Integrating ATAs into ONTs is seen by the NBN Co as migratory step towards full VoIP telephony service.

However some providers such as Optus and Symbio Networks oppose the inclusion of ATAs for legacy phone service support, as they expect it would bump up capital and operational and capital expenditure and more generally go against the minimalist approach publicised widely by NBN Co.

Dr Leith Campbell, principal consultant at analyst firm Ovum disagrees. Campbell says ATAs are necessary.

"If the NBN is to fully replace today's customer access network, then standard telephony must be supported, for all those people who just want to plug their phone into a new socket," Campbell told iTnews.

According to Campbell, this means that the NBN's optical termination unit must include an ATA and the NBN must provide the necessary protocols and management interfaces to support telephony. 

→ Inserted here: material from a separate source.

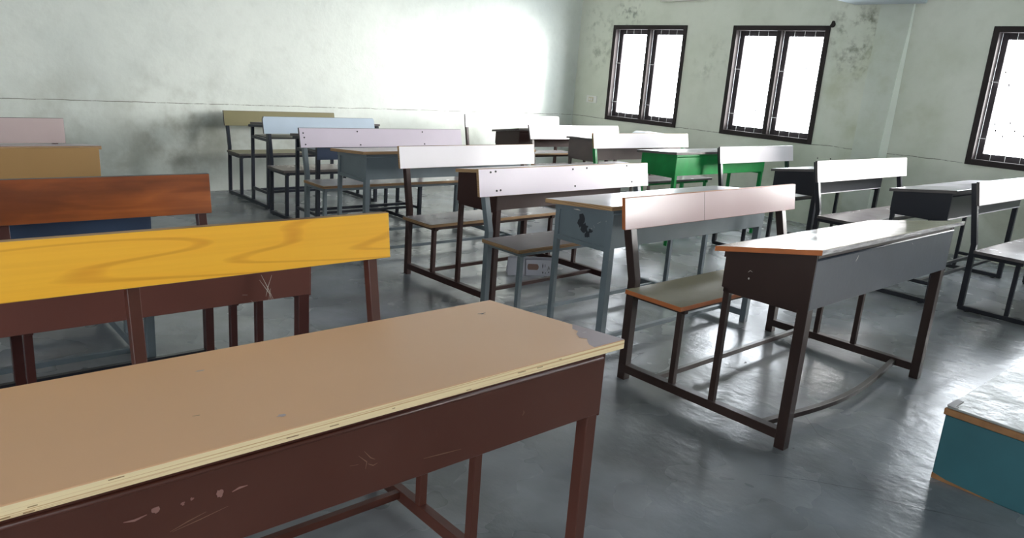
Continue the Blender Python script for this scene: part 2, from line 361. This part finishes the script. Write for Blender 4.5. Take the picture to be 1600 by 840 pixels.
# ------------------------------------------------------------------ desk-and-bench units
U = {
    'U6': dict(x=2.4212, y=1.9492, yaw=0.0078, L=1.2653, D=0.7883, ob=0.0585, tt=0.0189, zbt=0.7918, zbb=0.6622, ou=0.0322, vf=0.8171, vb=0.411, zd=0.6841, zf=0.7576, zp=0.5321, os=0.0506, s0=0.0292, s1=0.3114, zs=0.4169),
    'U5': dict(x=2.4144, y=2.9082, yaw=0.0167, L=1.2615, D=0.8308, ob=0.0485, tt=0.0246, zbt=0.7741, zbb=0.6359, ou=0.0453, vf=0.8595, vb=0.4611, zd=0.7093, zf=0.7408, zp=0.5471, os=0.0414, s0=0.0292, s1=0.3064, zs=0.429),
    'U4': dict(x=2.5218, y=3.7987, yaw=0.036, L=1.0205, D=0.8132, ob=0.0542, tt=0.0227, zbt=0.7834, zbb=0.6527, ou=0.0109, vf=0.8419, vb=0.464, zd=0.7178, zf=0.7622, zp=0.5434, os=0.0452, s0=0.0292, s1=0.3088, zs=0.3702),
    'U3': dict(x=2.3982, y=4.9081, yaw=-0.0038, L=1.3499, D=0.8393, ob=0.0272, tt=0.0334, zbt=0.7791, zbb=0.6459, ou=0.0388, vf=0.868, vb=0.4492, zd=0.6986, zf=0.7263, zp=0.5476, os=0.0196, s0=0.0292, s1=0.3199, zs=0.4271),
    'U2': dict(x=2.5404, y=5.8176, yaw=0.0078, L=0.9338, D=0.8057, ob=0.0414, tt=0.0318, zbt=0.7796, zbb=0.6463, ou=0.0285, vf=0.8345, vb=0.4308, zd=0.6961, zf=0.733, zp=0.5442, os=0.0347, s0=0.0292, s1=0.3295, zs=0.3991),
    'U1': dict(x=2.5925, y=6.8296, yaw=0.0073, L=1.0526, D=0.8457, ob=0.0233, tt=0.0278, zbt=0.7446, zbb=0.6137, ou=-0.0076, vf=0.8745, vb=0.4828, zd=0.6918, zf=0.7217, zp=0.5329, os=0.02, s0=0.0292, s1=0.3102, zs=0.4001),
    'V4': dict(x=-0.1879, y=1.7945, yaw=0.0016, L=1.3, D=0.8586, ob=0.0327, tt=0.0167, zbt=0.8407, zbb=0.7127, ou=0.0266, vf=0.8873, vb=0.4598, zd=0.7126, zf=0.7468, zp=0.5797, os=0.034, s0=0.0292, s1=0.3143, zs=0.4338),
    'V3': dict(x=-0.296, y=2.8622, yaw=-0.0075, L=1.3, D=0.8456, ob=0.0136, tt=0.0205, zbt=0.8025, zbb=0.6556, ou=0.0285, vf=0.8743, vb=0.4682, zd=0.7077, zf=0.7446, zp=0.5658, os=0.034, s0=0.0292, s1=0.3143, zs=0.4177),
    'V2': dict(x=-0.4726, y=3.8112, yaw=-0.0015, L=1.3, D=0.8407, ob=0.035, tt=0.0117, zbt=0.79, zbb=0.6592, ou=0.0285, vf=0.8695, vb=0.4658, zd=0.7032, zf=0.7401, zp=0.5513, os=0.034, s0=0.0292, s1=0.3143, zs=0.4132),
    'V1': dict(x=-0.3445, y=5.1693, yaw=-0.0009, L=1.3, D=0.8407, ob=0.035, tt=0.0169, zbt=0.7991, zbb=0.6538, ou=0.0285, vf=0.8695, vb=0.4658, zd=0.7041, zf=0.741, zp=0.5522, os=0.034, s0=0.0292, s1=0.3143, zs=0.4141),
    'C1': dict(x=4.9929, y=6.414, yaw=-0.0023, L=1.338, D=0.8382, ob=0.0242, tt=0.0215, zbt=0.7959, zbb=0.6636, ou=0.0395, vf=0.8669, vb=0.4572, zd=0.6835, zf=0.7383, zp=0.5495, os=0.034, s0=0.0292, s1=0.3143, zs=0.4114),
    'C2': dict(x=5.019, y=5.4006, yaw=0.003, L=1.2352, D=0.8407, ob=0.0375, tt=0.0415, zbt=0.7813, zbb=0.6471, ou=0.0259, vf=0.8695, vb=0.4658, zd=0.7301, zf=0.7413, zp=0.5525, os=0.034, s0=0.0292, s1=0.3143, zs=0.4144),
    'C3': dict(x=4.8584, y=4.4229, yaw=0.0011, L=1.2877, D=0.8503, ob=0.0309, tt=0.0259, zbt=0.8029, zbb=0.6744, ou=0.0496, vf=0.8791, vb=0.4841, zd=0.7269, zf=0.7508, zp=0.563, os=0.034, s0=0.0292, s1=0.3143, zs=0.4235),
    'C4': dict(x=5.3026, y=3.4473, yaw=0.0065, L=1.0888, D=0.8163, ob=0.0339, tt=0.0232, zbt=0.799, zbb=0.6669, ou=0.029, vf=0.8450, vb=0.4427, zd=0.6915, zf=0.7411, zp=0.5523, os=0.034, s0=0.0292, s1=0.3143, zs=0.4142),
    'C5': dict(x=5.1226, y=2.5211, yaw=-0.0017, L=1.408, D=0.8495, ob=0.0445, tt=0.0272, zbt=0.8119, zbb=0.6638, ou=0.0236, vf=0.8782, vb=0.4774, zd=0.7019, zf=0.7489, zp=0.5592, os=0.0298, s0=0.0292, s1=0.3143, zs=0.4364),
    'C6': dict(x=5.2023, y=1.5306, yaw=-0.0131, L=1.3, D=0.8407, ob=0.0196, tt=0.0266, zbt=0.8113, zbb=0.669, ou=0.0285, vf=0.8695, vb=0.4658, zd=0.7059, zf=0.7428, zp=0.554, os=0.0305, s0=0.0292, s1=0.3143, zs=0.396),
}
def ribbon(bm, pts, w, fn):
    """flat paint mark along a polyline; fn maps 2-D to 3-D"""
    P = [Vector(p) for p in pts]; Lf, Rt = [], []
    for i, p in enumerate(P):
        d = (P[min(i+1, len(P)-1)] - P[max(i-1, 0)]).normalized(); n = Vector((-d.y, d.x)) * w/2
        k = .35 if i in (0, len(P)-1) else 1
        Lf.append(bm.verts.new(fn(p + n*k))); Rt.append(bm.verts.new(fn(p - n*k)))
    for i in range(len(P)-1): bm.faces.new([Lf[i], Lf[i+1], Rt[i+1], Rt[i]])
def blob(bm, c, rx, ry, fn, n=14, seed=1, rot=0):
    r = random.Random(seed); pts = []
    for i in range(n):
        a = 6.2832*i/n; k = .6 + .6*r.random(); x, y = rx*k*math.cos(a), ry*k*math.sin(a)
        pts.append(bm.verts.new(fn(Vector((c[0] + x*math.cos(rot) - y*math.sin(rot), c[1] + x*math.sin(rot) + y*math.cos(rot))))))
    bm.faces.new(pts)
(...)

He also says that a "bare-bones" telephony service will probably not be sufficient, as in addition to fax machines, there are many specialist terminal devices that make use of today's telephone network. 

"There will be important choices to be made by the NBN of what features it will eventually support," Campbell said.

According to the CA document, other existing PSTN features that may live on with the NBN are faxing, payphones and ISDN - the latter through emulation, as well as dial-up modem service for EFTPOS, security alarms and SMS on Fixed.

The draft paper on the proposed NBN phone service is available at the Communications Alliance website [PDF] format and the public comment period closes at 5pm AEST, Friday June 25.